•COMING IN SEPTEMBER, 2015•

Brass Valley: The Fall of an American Industry

by Emery Roth

Thursday, January 10, 2008

Pickets


Good light and bad light - the how-to books of landscape photography almost always advise shooting around sunrise and sunset "to catch the good light," and I confess to having been in the past such a moralist of light. Light - "good," and, "bad"? It's not that I no longer love the sunrise hallelujahs and sunset hosannas. I don't think anything will take away the lift I get at golden hour when the low sun casts deep shadows - lights previously invisible textures - makes all surfaces glow orange. At such times I want to photograph every bark-wrinkled, leaf-dappled tree.

But, woe, my heathen ways lead me beyond orthodoxy!
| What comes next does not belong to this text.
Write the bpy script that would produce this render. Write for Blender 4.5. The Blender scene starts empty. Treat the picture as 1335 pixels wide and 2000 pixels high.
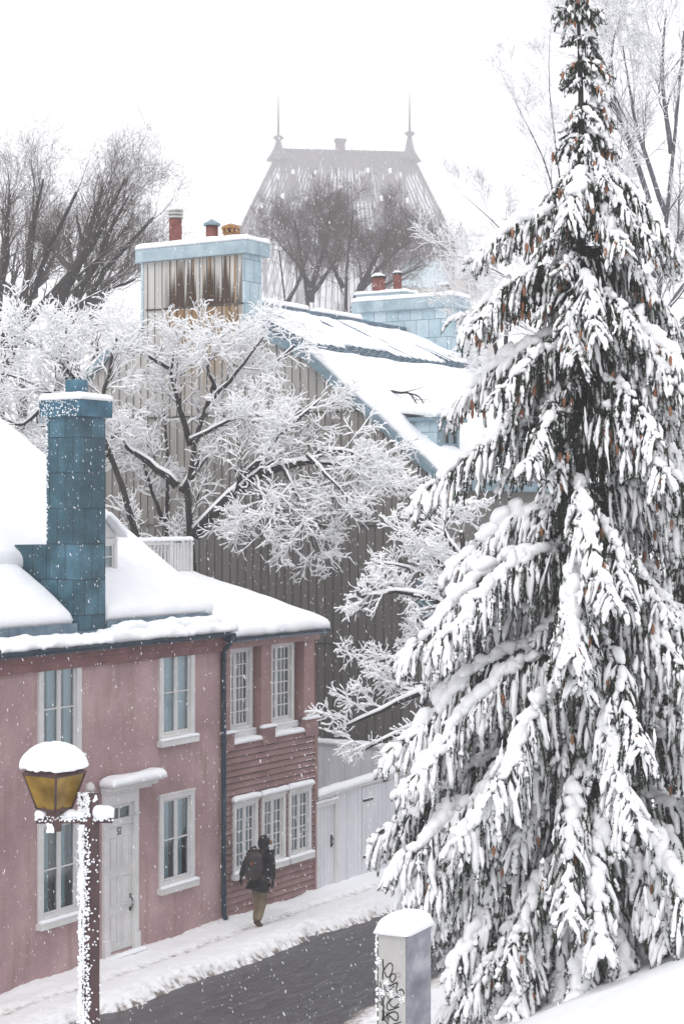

Today on the internet I read, "There's no such thing as bad light, just misunderstood light." - I wondered, is a tornado just misunderstood wind. In spite of giggles, the profundity of light justifies the internet quote. The connections between feelings and qualities of light are very intimate and resonate deeply. The light of sunrise and sunset provides an emotional spectrum that is too narrow to light a horizon that begins inside us. In fact, when we understand more qualities of light, one can argue, we understand ourselves.

Two days could not be more different than Tuesday, when I took the previous, "gray," photo and Wednesday when this image was made. Midmorning on Wednesday big clouds blew through, and dry, clear air made the sky intensely blue. It was just the light I wanted for another go at the Kallstrom corn crib. I spent most of the afternoon inside it shooting light rays and shadow patterns. Part of me wanted to be outside seeing what could be made of the precious sunlight, but I stayed in the crib. When I finally came out the sun was just reaching that golden hour, and I decided to walk to Johnson farm to see what the sun was doing there. On the way back to my car I spotted this old picket fence catching shadow play from an odd angle.